What you will do: Retype everything in the listing, leaving each line exactly as it is.

Supplied information:
....................
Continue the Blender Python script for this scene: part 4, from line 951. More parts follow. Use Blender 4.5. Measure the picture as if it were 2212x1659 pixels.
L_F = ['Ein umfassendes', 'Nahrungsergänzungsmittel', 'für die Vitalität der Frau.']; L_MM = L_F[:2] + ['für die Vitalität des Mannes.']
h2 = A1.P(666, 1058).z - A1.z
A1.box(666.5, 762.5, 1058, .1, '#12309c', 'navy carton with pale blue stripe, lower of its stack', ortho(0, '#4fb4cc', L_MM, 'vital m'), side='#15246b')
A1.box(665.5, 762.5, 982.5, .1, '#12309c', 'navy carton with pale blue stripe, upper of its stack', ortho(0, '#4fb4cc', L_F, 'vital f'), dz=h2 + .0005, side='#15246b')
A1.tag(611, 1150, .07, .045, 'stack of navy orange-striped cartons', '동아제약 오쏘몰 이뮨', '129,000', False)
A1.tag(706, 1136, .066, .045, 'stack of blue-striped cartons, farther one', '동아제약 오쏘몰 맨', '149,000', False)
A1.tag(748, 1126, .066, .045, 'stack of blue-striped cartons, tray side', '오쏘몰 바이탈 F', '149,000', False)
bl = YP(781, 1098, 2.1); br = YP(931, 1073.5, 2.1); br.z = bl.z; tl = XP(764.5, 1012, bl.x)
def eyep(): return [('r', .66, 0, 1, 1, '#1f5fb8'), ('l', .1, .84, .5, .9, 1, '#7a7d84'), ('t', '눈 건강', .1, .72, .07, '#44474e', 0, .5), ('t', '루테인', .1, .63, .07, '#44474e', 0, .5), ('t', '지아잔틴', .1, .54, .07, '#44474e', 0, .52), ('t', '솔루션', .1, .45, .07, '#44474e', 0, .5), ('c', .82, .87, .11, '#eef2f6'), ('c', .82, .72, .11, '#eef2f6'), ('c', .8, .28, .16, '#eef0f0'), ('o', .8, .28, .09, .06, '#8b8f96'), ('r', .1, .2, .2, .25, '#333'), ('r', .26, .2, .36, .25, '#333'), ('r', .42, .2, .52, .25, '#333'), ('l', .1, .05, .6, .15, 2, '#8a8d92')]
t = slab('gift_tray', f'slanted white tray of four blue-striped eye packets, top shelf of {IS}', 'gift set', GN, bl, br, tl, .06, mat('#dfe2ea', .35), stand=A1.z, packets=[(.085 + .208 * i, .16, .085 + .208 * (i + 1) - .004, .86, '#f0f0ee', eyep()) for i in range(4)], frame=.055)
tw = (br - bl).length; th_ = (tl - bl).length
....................
Response to the task:
Continue the Blender Python script for this scene: part 4, from line 951. More parts follow. Use Blender 4.5. Measure the picture as if it were 2212x1659 pixels.
L_F = ['Ein umfassendes', 'Nahrungsergänzungsmittel', 'für die Vitalität der Frau.']; L_MM = L_F[:2] + ['für die Vitalität des Mannes.']
h2 = A1.P(666, 1058).z - A1.z
A1.box(666.5, 762.5, 1058, .1, '#12309c', 'navy carton with pale blue stripe, lower of its stack', ortho(0, '#4fb4cc', L_MM, 'vital m'), side='#15246b')
A1.box(665.5, 762.5, 982.5, .1, '#12309c', 'navy carton with pale blue stripe, upper of its stack', ortho(0, '#4fb4cc', L_F, 'vital f'), dz=h2 + .0005, side='#15246b')
A1.tag(611, 1150, .07, .045, 'stack of navy orange-striped cartons', '동아제약 오쏘몰 이뮨', '129,000', False)
A1.tag(706, 1136, .066, .045, 'stack of blue-striped cartons, farther one', '동아제약 오쏘몰 맨', '149,000', False)
A1.tag(748, 1126, .066, .045, 'stack of blue-striped cartons, tray side', '오쏘몰 바이탈 F', '149,000', False)
bl = YP(781, 1098, 2.1); br = YP(931, 1073.5, 2.1); br.z = bl.z; tl = XP(764.5, 1012, bl.x)
def eyep(): return [('r', .66, 0, 1, 1, '#1f5fb8'), ('l', .1, .84, .5, .9, 1, '#7a7d84'), ('t', '눈 건강', .1, .72, .07, '#44474e', 0, .5), ('t', '루테인', .1, .63, .07, '#44474e', 0, .5), ('t', '지아잔틴', .1, .54, .07, '#44474e', 0, .52), ('t', '솔루션', .1, .45, .07, '#44474e', 0, .5), ('c', .82, .87, .11, '#eef2f6'), ('c', .82, .72, .11, '#eef2f6'), ('c', .8, .28, .16, '#eef0f0'), ('o', .8, .28, .09, .06, '#8b8f96'), ('r', .1, .2, .2, .25, '#333'), ('r', .26, .2, .36, .25, '#333'), ('r', .42, .2, .52, .25, '#333'), ('l', .1, .05, .6, .15, 2, '#8a8d92')]
t = slab('gift_tray', f'slanted white tray of four blue-striped eye packets, top shelf of {IS}', 'gift set', GN, bl, br, tl, .06, mat('#dfe2ea', .35), stand=A1.z, packets=[(.085 + .208 * i, .16, .085 + .208 * (i + 1) - .004, .86, '#f0f0ee', eyep()) for i in range(4)], frame=.055)
tw = (br - bl).length; th_ = (tl - bl).length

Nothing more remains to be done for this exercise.